• What to do
Every record below should be printed exactly as given.

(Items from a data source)
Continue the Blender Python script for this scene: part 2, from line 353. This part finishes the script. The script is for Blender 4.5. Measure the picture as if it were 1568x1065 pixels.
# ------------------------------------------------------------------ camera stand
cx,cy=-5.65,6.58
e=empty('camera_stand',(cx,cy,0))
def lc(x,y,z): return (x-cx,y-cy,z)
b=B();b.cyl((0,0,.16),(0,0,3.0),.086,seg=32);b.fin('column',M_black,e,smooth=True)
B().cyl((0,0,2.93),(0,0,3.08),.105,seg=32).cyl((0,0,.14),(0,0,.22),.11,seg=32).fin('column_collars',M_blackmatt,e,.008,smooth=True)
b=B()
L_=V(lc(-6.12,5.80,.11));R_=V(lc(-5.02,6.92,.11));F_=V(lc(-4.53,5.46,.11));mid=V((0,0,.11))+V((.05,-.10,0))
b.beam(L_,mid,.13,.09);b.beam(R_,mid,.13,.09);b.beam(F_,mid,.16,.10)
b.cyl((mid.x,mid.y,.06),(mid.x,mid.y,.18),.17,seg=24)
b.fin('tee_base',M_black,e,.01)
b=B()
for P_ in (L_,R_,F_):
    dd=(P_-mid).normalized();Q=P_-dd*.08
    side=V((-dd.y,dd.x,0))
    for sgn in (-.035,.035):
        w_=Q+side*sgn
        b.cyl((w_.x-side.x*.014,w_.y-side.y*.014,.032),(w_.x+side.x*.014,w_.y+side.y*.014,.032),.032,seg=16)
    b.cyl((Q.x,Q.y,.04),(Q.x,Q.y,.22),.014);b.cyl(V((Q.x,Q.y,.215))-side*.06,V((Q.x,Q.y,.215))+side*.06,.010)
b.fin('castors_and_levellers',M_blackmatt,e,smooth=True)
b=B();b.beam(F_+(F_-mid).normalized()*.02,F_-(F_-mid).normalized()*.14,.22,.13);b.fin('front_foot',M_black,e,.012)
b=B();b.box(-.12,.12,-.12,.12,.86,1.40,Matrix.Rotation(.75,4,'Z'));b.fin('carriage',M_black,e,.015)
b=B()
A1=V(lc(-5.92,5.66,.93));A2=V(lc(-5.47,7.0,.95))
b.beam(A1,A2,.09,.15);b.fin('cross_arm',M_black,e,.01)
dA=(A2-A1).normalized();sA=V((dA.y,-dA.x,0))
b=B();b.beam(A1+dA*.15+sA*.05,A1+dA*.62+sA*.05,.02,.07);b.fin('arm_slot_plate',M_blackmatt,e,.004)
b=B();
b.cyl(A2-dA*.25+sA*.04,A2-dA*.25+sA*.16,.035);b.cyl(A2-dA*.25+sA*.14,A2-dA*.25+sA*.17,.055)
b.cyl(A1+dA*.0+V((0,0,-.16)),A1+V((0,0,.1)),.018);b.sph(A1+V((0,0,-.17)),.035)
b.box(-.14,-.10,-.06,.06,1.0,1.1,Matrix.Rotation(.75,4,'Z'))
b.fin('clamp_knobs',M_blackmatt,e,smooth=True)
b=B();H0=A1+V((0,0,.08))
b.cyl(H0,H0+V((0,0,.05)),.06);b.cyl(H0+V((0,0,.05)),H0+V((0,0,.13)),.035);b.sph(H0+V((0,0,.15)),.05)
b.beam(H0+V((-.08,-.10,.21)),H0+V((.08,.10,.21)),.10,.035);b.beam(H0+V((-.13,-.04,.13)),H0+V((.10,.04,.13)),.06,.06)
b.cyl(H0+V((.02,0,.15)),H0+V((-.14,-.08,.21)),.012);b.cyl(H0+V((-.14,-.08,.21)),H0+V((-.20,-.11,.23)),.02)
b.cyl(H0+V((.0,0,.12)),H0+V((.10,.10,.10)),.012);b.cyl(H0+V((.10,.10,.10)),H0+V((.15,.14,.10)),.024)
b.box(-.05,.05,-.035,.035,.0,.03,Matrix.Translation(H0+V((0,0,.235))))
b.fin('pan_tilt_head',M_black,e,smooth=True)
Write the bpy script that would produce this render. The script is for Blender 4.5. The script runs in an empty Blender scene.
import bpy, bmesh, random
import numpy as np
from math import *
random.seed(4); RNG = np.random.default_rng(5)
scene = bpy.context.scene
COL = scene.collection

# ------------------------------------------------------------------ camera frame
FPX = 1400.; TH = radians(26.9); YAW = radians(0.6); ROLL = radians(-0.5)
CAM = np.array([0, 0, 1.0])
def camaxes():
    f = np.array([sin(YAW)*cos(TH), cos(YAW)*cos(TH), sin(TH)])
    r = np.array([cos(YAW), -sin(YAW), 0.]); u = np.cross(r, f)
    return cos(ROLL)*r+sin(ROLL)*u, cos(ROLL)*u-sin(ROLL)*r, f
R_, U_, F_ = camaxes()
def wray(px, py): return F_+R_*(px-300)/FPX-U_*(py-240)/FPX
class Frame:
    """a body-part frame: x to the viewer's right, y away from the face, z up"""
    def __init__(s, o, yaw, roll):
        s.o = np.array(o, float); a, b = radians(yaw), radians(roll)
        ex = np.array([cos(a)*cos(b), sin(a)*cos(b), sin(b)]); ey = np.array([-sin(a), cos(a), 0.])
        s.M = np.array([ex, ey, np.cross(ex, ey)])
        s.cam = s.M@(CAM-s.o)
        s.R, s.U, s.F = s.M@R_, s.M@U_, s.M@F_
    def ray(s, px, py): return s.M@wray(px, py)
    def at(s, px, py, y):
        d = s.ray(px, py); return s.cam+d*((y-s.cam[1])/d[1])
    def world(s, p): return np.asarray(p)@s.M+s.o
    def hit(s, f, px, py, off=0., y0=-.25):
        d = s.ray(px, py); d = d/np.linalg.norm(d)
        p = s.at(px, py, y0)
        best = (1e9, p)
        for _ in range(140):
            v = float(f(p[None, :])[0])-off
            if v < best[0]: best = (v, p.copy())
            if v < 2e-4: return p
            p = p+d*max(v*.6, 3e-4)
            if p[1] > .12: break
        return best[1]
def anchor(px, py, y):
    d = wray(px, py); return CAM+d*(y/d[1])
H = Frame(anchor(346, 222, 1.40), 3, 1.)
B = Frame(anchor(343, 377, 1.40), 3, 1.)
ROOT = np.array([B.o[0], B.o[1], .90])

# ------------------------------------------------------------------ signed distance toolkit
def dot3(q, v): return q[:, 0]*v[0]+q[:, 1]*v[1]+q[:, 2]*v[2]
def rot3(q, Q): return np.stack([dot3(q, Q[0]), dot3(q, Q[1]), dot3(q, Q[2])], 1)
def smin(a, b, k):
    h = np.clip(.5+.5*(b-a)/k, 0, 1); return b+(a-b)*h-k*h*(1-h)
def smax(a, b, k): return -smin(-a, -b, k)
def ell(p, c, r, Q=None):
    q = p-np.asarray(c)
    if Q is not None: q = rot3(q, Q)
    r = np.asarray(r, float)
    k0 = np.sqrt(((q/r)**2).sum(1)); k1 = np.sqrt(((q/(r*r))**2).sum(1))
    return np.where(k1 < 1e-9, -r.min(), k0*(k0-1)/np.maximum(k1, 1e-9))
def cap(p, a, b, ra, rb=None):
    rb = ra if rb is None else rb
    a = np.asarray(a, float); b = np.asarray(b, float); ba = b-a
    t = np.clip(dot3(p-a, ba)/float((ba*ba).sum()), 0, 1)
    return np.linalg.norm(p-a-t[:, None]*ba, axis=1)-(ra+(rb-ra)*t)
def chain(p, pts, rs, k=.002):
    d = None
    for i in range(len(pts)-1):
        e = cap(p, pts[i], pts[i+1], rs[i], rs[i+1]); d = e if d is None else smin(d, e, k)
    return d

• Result
Continue the Blender Python script for this scene: part 2, from line 353. This part finishes the script. The script is for Blender 4.5. Measure the picture as if it were 1568x1065 pixels.
# ------------------------------------------------------------------ camera stand
cx,cy=-5.65,6.58
e=empty('camera_stand',(cx,cy,0))
def lc(x,y,z): return (x-cx,y-cy,z)
b=B();b.cyl((0,0,.16),(0,0,3.0),.086,seg=32);b.fin('column',M_black,e,smooth=True)
B().cyl((0,0,2.93),(0,0,3.08),.105,seg=32).cyl((0,0,.14),(0,0,.22),.11,seg=32).fin('column_collars',M_blackmatt,e,.008,smooth=True)
b=B()
L_=V(lc(-6.12,5.80,.11));R_=V(lc(-5.02,6.92,.11));F_=V(lc(-4.53,5.46,.11));mid=V((0,0,.11))+V((.05,-.10,0))
b.beam(L_,mid,.13,.09);b.beam(R_,mid,.13,.09);b.beam(F_,mid,.16,.10)
b.cyl((mid.x,mid.y,.06),(mid.x,mid.y,.18),.17,seg=24)
b.fin('tee_base',M_black,e,.01)
b=B()
for P_ in (L_,R_,F_):
    dd=(P_-mid).normalized();Q=P_-dd*.08
    side=V((-dd.y,dd.x,0))
    for sgn in (-.035,.035):
        w_=Q+side*sgn
        b.cyl((w_.x-side.x*.014,w_.y-side.y*.014,.032),(w_.x+side.x*.014,w_.y+side.y*.014,.032),.032,seg=16)
    b.cyl((Q.x,Q.y,.04),(Q.x,Q.y,.22),.014);b.cyl(V((Q.x,Q.y,.215))-side*.06,V((Q.x,Q.y,.215))+side*.06,.010)
b.fin('castors_and_levellers',M_blackmatt,e,smooth=True)
b=B();b.beam(F_+(F_-mid).normalized()*.02,F_-(F_-mid).normalized()*.14,.22,.13);b.fin('front_foot',M_black,e,.012)
b=B();b.box(-.12,.12,-.12,.12,.86,1.40,Matrix.Rotation(.75,4,'Z'));b.fin('carriage',M_black,e,.015)
b=B()
A1=V(lc(-5.92,5.66,.93));A2=V(lc(-5.47,7.0,.95))
b.beam(A1,A2,.09,.15);b.fin('cross_arm',M_black,e,.01)
dA=(A2-A1).normalized();sA=V((dA.y,-dA.x,0))
b=B();b.beam(A1+dA*.15+sA*.05,A1+dA*.62+sA*.05,.02,.07);b.fin('arm_slot_plate',M_blackmatt,e,.004)
b=B();
b.cyl(A2-dA*.25+sA*.04,A2-dA*.25+sA*.16,.035);b.cyl(A2-dA*.25+sA*.14,A2-dA*.25+sA*.17,.055)
b.cyl(A1+dA*.0+V((0,0,-.16)),A1+V((0,0,.1)),.018);b.sph(A1+V((0,0,-.17)),.035)
b.box(-.14,-.10,-.06,.06,1.0,1.1,Matrix.Rotation(.75,4,'Z'))
b.fin('clamp_knobs',M_blackmatt,e,smooth=True)
b=B();H0=A1+V((0,0,.08))
b.cyl(H0,H0+V((0,0,.05)),.06);b.cyl(H0+V((0,0,.05)),H0+V((0,0,.13)),.035);b.sph(H0+V((0,0,.15)),.05)
b.beam(H0+V((-.08,-.10,.21)),H0+V((.08,.10,.21)),.10,.035);b.beam(H0+V((-.13,-.04,.13)),H0+V((.10,.04,.13)),.06,.06)
b.cyl(H0+V((.02,0,.15)),H0+V((-.14,-.08,.21)),.012);b.cyl(H0+V((-.14,-.08,.21)),H0+V((-.20,-.11,.23)),.02)
b.cyl(H0+V((.0,0,.12)),H0+V((.10,.10,.10)),.012);b.cyl(H0+V((.10,.10,.10)),H0+V((.15,.14,.10)),.024)
b.box(-.05,.05,-.035,.035,.0,.03,Matrix.Translation(H0+V((0,0,.235))))
b.fin('pan_tilt_head',M_black,e,smooth=True)
Write the bpy script that would produce this render. The script is for Blender 4.5. The script runs in an empty Blender scene.
import bpy, bmesh, random
import numpy as np
from math import *
random.seed(4); RNG = np.random.default_rng(5)
scene = bpy.context.scene
COL = scene.collection

# ------------------------------------------------------------------ camera frame
FPX = 1400.; TH = radians(26.9); YAW = radians(0.6); ROLL = radians(-0.5)
CAM = np.array([0, 0, 1.0])
def camaxes():
    f = np.array([sin(YAW)*cos(TH), cos(YAW)*cos(TH), sin(TH)])
    r = np.array([cos(YAW), -sin(YAW), 0.]); u = np.cross(r, f)
    return cos(ROLL)*r+sin(ROLL)*u, cos(ROLL)*u-sin(ROLL)*r, f
R_, U_, F_ = camaxes()
def wray(px, py): return F_+R_*(px-300)/FPX-U_*(py-240)/FPX
class Frame:
    """a body-part frame: x to the viewer's right, y away from the face, z up"""
    def __init__(s, o, yaw, roll):
        s.o = np.array(o, float); a, b = radians(yaw), radians(roll)
        ex = np.array([cos(a)*cos(b), sin(a)*cos(b), sin(b)]); ey = np.array([-sin(a), cos(a), 0.])
        s.M = np.array([ex, ey, np.cross(ex, ey)])
        s.cam = s.M@(CAM-s.o)
        s.R, s.U, s.F = s.M@R_, s.M@U_, s.M@F_
    def ray(s, px, py): return s.M@wray(px, py)
    def at(s, px, py, y):
        d = s.ray(px, py); return s.cam+d*((y-s.cam[1])/d[1])
    def world(s, p): return np.asarray(p)@s.M+s.o
    def hit(s, f, px, py, off=0., y0=-.25):
        d = s.ray(px, py); d = d/np.linalg.norm(d)
        p = s.at(px, py, y0)
        best = (1e9, p)
        for _ in range(140):
            v = float(f(p[None, :])[0])-off
            if v < best[0]: best = (v, p.copy())
            if v < 2e-4: return p
            p = p+d*max(v*.6, 3e-4)
            if p[1] > .12: break
        return best[1]
def anchor(px, py, y):
    d = wray(px, py); return CAM+d*(y/d[1])
H = Frame(anchor(346, 222, 1.40), 3, 1.)
B = Frame(anchor(343, 377, 1.40), 3, 1.)
ROOT = np.array([B.o[0], B.o[1], .90])

# ------------------------------------------------------------------ signed distance toolkit
def dot3(q, v): return q[:, 0]*v[0]+q[:, 1]*v[1]+q[:, 2]*v[2]
def rot3(q, Q): return np.stack([dot3(q, Q[0]), dot3(q, Q[1]), dot3(q, Q[2])], 1)
def smin(a, b, k):
    h = np.clip(.5+.5*(b-a)/k, 0, 1); return b+(a-b)*h-k*h*(1-h)
def smax(a, b, k): return -smin(-a, -b, k)
def ell(p, c, r, Q=None):
    q = p-np.asarray(c)
    if Q is not None: q = rot3(q, Q)
    r = np.asarray(r, float)
    k0 = np.sqrt(((q/r)**2).sum(1)); k1 = np.sqrt(((q/(r*r))**2).sum(1))
    return np.where(k1 < 1e-9, -r.min(), k0*(k0-1)/np.maximum(k1, 1e-9))
def cap(p, a, b, ra, rb=None):
    rb = ra if rb is None else rb
    a = np.asarray(a, float); b = np.asarray(b, float); ba = b-a
    t = np.clip(dot3(p-a, ba)/float((ba*ba).sum()), 0, 1)
    return np.linalg.norm(p-a-t[:, None]*ba, axis=1)-(ra+(rb-ra)*t)
def chain(p, pts, rs, k=.002):
    d = None
    for i in range(len(pts)-1):
        e = cap(p, pts[i], pts[i+1], rs[i], rs[i+1]); d = e if d is None else smin(d, e, k)
    return d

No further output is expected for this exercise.